OFFICERS IN BRONX FIRE 41 SHOTS, AND AN UNARMED MAN IS KILLED
An unarmed [black] West African immigrant with no criminal record was killed early yesterday by four [white plain-clothes] New York City police officers who fired 41 shots at him[19 of which hit him, including some which were found to have traveled up his pants leg, meaning he was clearly down while the shooting continued] in the doorway of his Bronx apartment building, the police said.
It was unclear yesterday why the police officers had opened fire on the man at 12:44 A.M. in the vestibule of his building at 1157 Wheeler Avenue in the Soundview section. The man, Amadou Diallo, 22, who came to America more than two years ago from Guinea and worked as a street peddler in Manhattan, died at the scene, the police said.
The Bronx District Attorney's office is investigating the shooting, whose details were still murky last night because there were apparently no civilian witnesses and none of the police officers involved had given statements to investigators. But Inspector Michael Collins, a police spokesman, said that investigators who went to the scene of the shooting did not find a weapon on or near Mr. Diallo....
Officers in Bronx Fire 41 Shots, And an Unarmed Man Is Killed - New York Times[/B]
------------------------------------------------------------------------------------
[Emphasis and addition of words and phrases in the news story are mine.] The response to this shooting on the part of many was jaw dropping and head shaking. How could four big, white plain-clothes police officers fire 41 bullets at a small, slightly built, unarmed African immigrant as he stood in the entranceway of his own home with his wallet in his hand? And the results of the trial of the four officers?

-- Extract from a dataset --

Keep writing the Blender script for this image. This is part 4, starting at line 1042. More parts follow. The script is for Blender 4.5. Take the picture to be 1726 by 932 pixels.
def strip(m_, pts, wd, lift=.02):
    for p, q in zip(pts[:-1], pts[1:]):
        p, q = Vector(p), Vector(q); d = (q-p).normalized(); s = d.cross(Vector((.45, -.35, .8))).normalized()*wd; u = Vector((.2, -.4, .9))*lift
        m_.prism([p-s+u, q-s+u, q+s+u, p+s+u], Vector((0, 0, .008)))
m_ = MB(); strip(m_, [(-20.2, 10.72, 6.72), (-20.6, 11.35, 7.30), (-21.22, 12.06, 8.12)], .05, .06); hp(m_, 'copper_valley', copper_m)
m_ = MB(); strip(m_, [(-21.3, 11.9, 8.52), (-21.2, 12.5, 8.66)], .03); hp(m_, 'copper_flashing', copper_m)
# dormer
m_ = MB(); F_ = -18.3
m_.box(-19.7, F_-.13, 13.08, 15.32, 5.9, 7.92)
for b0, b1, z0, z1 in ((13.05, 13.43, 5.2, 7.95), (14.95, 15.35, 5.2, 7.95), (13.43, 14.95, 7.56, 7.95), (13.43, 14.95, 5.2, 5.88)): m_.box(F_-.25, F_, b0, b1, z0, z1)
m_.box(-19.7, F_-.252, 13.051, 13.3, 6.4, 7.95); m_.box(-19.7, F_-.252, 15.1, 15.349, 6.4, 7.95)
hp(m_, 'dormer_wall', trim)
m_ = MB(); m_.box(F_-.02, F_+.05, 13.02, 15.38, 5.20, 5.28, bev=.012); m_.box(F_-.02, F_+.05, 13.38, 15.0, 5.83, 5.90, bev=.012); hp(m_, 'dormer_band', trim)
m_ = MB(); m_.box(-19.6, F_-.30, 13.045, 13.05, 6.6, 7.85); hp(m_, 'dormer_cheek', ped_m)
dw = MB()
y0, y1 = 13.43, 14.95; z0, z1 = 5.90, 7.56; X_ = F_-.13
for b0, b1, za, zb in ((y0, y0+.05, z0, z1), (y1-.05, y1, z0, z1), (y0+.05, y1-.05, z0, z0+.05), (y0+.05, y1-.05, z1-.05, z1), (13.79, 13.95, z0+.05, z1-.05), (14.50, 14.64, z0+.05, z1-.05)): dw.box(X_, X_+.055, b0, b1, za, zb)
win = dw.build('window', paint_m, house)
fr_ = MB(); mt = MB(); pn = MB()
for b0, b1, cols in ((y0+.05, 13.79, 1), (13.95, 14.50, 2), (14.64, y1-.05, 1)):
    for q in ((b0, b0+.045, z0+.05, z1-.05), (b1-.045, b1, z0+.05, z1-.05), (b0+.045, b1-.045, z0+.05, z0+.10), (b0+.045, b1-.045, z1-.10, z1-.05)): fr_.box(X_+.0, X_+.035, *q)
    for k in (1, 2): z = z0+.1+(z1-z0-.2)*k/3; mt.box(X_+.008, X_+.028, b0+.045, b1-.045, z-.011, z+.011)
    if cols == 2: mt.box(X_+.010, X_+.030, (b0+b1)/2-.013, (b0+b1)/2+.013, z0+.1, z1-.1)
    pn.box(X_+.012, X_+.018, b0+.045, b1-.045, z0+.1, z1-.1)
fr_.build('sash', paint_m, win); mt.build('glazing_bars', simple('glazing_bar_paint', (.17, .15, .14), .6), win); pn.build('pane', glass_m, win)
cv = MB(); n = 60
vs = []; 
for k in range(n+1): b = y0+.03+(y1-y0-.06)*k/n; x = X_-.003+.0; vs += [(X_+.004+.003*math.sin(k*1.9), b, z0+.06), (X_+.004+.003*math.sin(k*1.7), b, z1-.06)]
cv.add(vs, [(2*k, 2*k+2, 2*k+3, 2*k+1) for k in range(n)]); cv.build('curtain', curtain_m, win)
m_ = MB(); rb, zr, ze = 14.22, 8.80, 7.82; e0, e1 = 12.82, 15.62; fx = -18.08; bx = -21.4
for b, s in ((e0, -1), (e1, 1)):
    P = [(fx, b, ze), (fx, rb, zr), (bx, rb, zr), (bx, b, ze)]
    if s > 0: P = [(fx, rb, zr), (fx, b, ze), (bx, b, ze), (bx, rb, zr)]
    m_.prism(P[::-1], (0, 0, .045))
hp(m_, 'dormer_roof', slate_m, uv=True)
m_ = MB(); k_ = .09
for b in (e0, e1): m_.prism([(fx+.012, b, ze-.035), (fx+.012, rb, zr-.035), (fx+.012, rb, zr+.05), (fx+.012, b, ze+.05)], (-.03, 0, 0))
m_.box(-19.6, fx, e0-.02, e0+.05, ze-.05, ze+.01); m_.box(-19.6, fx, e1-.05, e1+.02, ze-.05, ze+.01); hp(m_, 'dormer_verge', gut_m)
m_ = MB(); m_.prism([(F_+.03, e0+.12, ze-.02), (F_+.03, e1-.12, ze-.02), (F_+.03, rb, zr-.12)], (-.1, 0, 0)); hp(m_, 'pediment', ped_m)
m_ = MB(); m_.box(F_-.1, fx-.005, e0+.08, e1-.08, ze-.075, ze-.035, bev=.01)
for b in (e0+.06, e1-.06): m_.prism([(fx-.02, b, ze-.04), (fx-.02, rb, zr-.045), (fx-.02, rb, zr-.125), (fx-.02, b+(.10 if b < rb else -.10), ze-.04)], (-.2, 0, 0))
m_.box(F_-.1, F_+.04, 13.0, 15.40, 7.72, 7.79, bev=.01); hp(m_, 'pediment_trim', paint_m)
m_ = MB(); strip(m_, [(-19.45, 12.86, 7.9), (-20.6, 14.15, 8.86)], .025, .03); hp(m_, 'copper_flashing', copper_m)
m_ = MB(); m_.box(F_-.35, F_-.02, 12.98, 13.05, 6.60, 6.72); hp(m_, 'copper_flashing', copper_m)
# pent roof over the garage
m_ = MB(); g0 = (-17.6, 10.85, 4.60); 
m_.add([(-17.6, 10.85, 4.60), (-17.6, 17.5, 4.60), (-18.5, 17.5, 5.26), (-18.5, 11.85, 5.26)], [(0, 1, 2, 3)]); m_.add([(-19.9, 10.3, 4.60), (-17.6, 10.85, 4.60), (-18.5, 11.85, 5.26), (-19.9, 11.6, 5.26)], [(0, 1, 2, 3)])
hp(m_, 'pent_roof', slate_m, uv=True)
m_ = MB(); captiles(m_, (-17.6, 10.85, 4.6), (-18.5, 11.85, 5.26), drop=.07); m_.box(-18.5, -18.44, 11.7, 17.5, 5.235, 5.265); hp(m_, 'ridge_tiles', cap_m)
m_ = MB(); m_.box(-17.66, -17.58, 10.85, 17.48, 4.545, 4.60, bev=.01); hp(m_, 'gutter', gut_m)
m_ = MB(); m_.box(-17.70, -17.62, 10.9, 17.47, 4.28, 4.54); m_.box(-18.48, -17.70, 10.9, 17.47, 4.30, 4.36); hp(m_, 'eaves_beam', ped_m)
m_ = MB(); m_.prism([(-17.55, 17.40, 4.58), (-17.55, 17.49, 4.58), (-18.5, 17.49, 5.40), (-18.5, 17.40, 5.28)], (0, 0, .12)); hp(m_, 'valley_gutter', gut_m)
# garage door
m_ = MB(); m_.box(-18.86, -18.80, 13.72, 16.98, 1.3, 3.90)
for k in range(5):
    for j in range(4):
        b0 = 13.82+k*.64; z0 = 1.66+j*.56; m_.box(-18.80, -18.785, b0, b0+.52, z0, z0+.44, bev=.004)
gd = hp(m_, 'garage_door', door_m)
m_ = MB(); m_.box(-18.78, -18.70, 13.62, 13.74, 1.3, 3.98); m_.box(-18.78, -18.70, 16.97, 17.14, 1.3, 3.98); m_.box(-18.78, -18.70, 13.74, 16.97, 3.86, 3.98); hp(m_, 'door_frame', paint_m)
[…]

THE DIALLO VERDICT: THE OVERVIEW; 4 OFFICERS IN DIALLO SHOOTING ARE ACQUITTED OF ALL CHARGES
Four New York City police officers were acquitted today of all charges in the death of Amadou Diallo, the immigrant from Guinea who was fired on 41 times as he stood, unarmed, in the vestibule of his apartment building in the Bronx.
The verdict came in a tense and racially charged case that led to anti-police demonstrations, arrests and a reorganization of the department's Street Crime Unit, to which the officers belonged.
But litigation over the shooting might not be over. After the verdict, Mary Jo White, the United States attorney in Manhattan, announced that her office, which has been monitoring the case from the start, and the Civil Rights Division of the Justice Department would review the shooting to determine whether any civil rights laws were violated. And Mr. Diallo's parents plan to file a civil lawsuit against the city. The officers could also face administrative charges within the department.
The shooting occurred about 12:40 a.m. on Feb. 4, 1999, when the four officers, all in street clothes, approached Mr. Diallo on the stoop of his building and fired 41 shots, striking him 19 times, as he retreated inside. The officers, who are white, said they had thought he had a gun. It turned out to be a wallet....
THE DIALLO VERDICT: THE OVERVIEW; 4 OFFICERS IN DIALLO SHOOTING ARE ACQUITTED OF ALL CHARGES - New York Times
-------------------------------------------------------------------------------------
In other words, this killing of Amadou Diallo by four police officers was not only NOT considered a "hate crime" insofar as racism was concerned, the verdict also shows that it was not even considered a "crime"! And the trial for this "non-crime"? Here is a portion of the article from
Time Magazine:
AT DIALLO TRIAL, JUSTICE IS WEIGHED IN DIFFERENT MEASURES
It's become something of a bitter, rhetorical joke: Where would you rather be, as a black man encountering the police — New York City or Los Angeles?
While discussions of race have been aggressively squelched in the courtroom, the troubled legacies of Rodney King and Abner Louima haunt the trial of four white New York City police officers accused of murdering African trinket salesman Amadou Diallo. The police say they mistook Diallo's black wallet, which he apparently proffered in an outstretched hand, for a gun, and believing their lives were in danger, the police fired their weapons 41 times.
The February 1999 shooting sparked heated, celebrity-studded protests and calls for the resignation of New York police commissioner Howard Safir. Get-tough anti-crime methods were under fire and under the microscope; years of mounting tension between cops and minorities came to a head after Diallo's killing — and loud factions demanded action and answers.
Nearly a year after the shooting, unease surrounding the case had barely abated, and the decision was made to move the trial upstate in an attempt to escape the blinding spotlight of New York City's criminal courts. So the press corps and New York City court officers moved to the state capital, Albany, filling area hotels — and imagining themselves facing another O.J.-length trial....
At Diallo Trial, Justice Is Weighed in Different Measures - TIME
-------------------------------------------------------------------------------------
We can judge for ourselves without being a part of the proceedings, though our judgments are meaningless in relation to what actually takes place in the courtroom. And the jury spoke: What would have appeared to have been a "hate crime" by today's standards was considered not to have been a crime at all!